The 31st president lost his re-election bid in 1932 to Democratic nominee Franklin Delano Roosevelt after the stock market crashed in October 1929, which led to the Great Depression.
Trump added that he believes the economy is fragile and that “the only reason it’s running now is it’s running off the fumes of what we did.”
But his remarks set off a firestorm among leftist commentators and Democrats who claimed he was hoping for an economic calamity.
“When it comes to a commander-in-chief’s duty, they’re not supposed to wish for an economic downturn,” White House press secretary Karine Jean-Pierre told reporters after the remarks. “They’re supposed to put the American people first; that is what the commander-in-chief is supposed to do. They’re not supposed to hope that American families suffer.”
Gutfeld explained that wasn’t at all what Trump said.
“He — what Trump said is if the economy bottoms out, I hope it’s before I’m in office. That’s what he said,” Gutfeld noted. “But the media ran with it saying, like, he wants the economy to crumble.
“Let me translate this so the media understands it, the people who work in cable news. If The Five ever gets a low rating, and I’m not saying it will, I don’t want to be on that show! Right?
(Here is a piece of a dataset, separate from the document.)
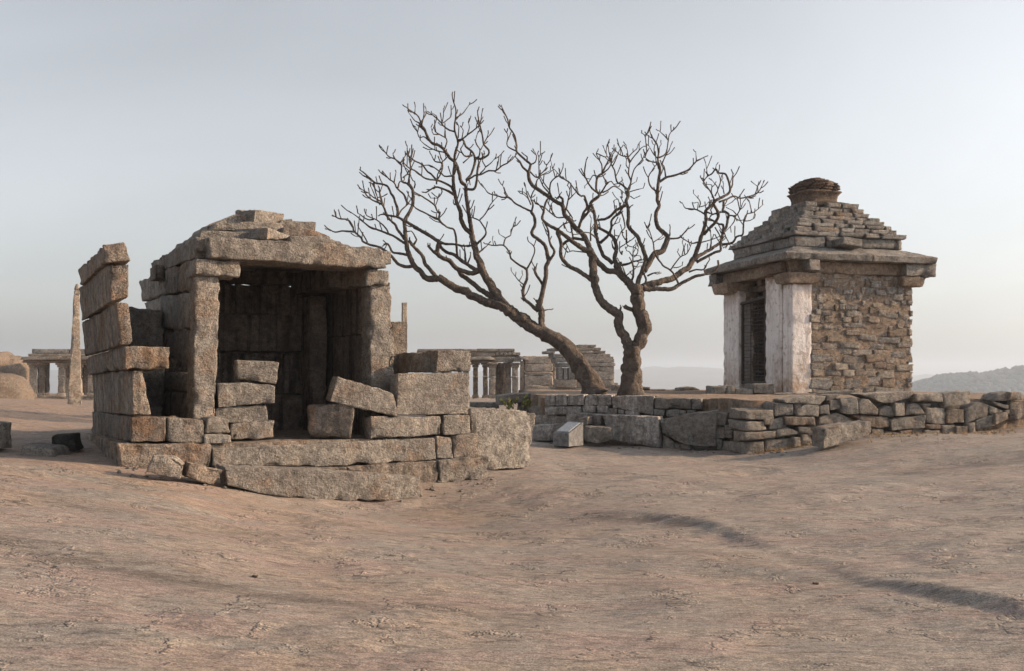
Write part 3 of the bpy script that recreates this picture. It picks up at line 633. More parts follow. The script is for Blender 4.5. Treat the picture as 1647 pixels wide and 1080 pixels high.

I don’t want to be on that show,” Gutfeld explained.
“Now, I didn’t say when The Five gets a low rating because it never does, but if it does, I don’t want to be on the show. Does that sink into Joy Reid’s head now? ‘Oh, I get it. He was saying he didn’t want — he doesn’t want it to happen, but if it does, before he becomes president. Now I understand,'” Gutfeld added.
Meanwhile, the Biden administration’s ongoing prosecution of Trump is turning him into the ‘Nelson Mandela of America’ — a wrongly persecuted martyr of monumental proportions that could propel him back into the White House, according to a pollster.
“Nearly 7 in 10 voters, or 69%, believe that politics ‘has played’ a role in the four indictments against Trump, according to a new survey shared with Secrets,” the Washington Examiner’s Paul Bedard wrote last week.
Bedard added: “Voters are angered at what they see as Democratic strong-arm tactics to take out America’s most popular politician with legal and political tactics and believe that President Joe Biden and his Justice Department are behind it.”
Though the White House continues to spin Biden’s economic policies, in fact, Americans have been struggling under record-high inflation, food and gas prices, and a dramatic increase in the cost of housing and rent, as well as skyrocketing interest rates.
“As of November 2023, 62% of consumers relied on their next paycheck to cover their monthly financial outflows, the PYMNTS and LendingClub survey said. These consumers also own nearly 60% of the credit cards in the U.S. Moreover, 80% of paycheck-to-paycheck consumers own at least two credit cards on average,” Fox Business reported last month.
“The report also said that paycheck-to-paycheck cardholders are more than twice as likely as those not living paycheck-to-paycheck to carry a credit card balance over to the following month. Close to one-third said they reached their credit card limit, an average of $9,200, at least occasionally in the last year,” the outlet reported, citing the data.
U.S. consumers have accumulated an additional $48 billion in credit card debt during the third quarter of 2023, bringing the total owed to $1.08 trillion, as noted by the Federal Reserve Bank of New York in a recent analysis of household debt.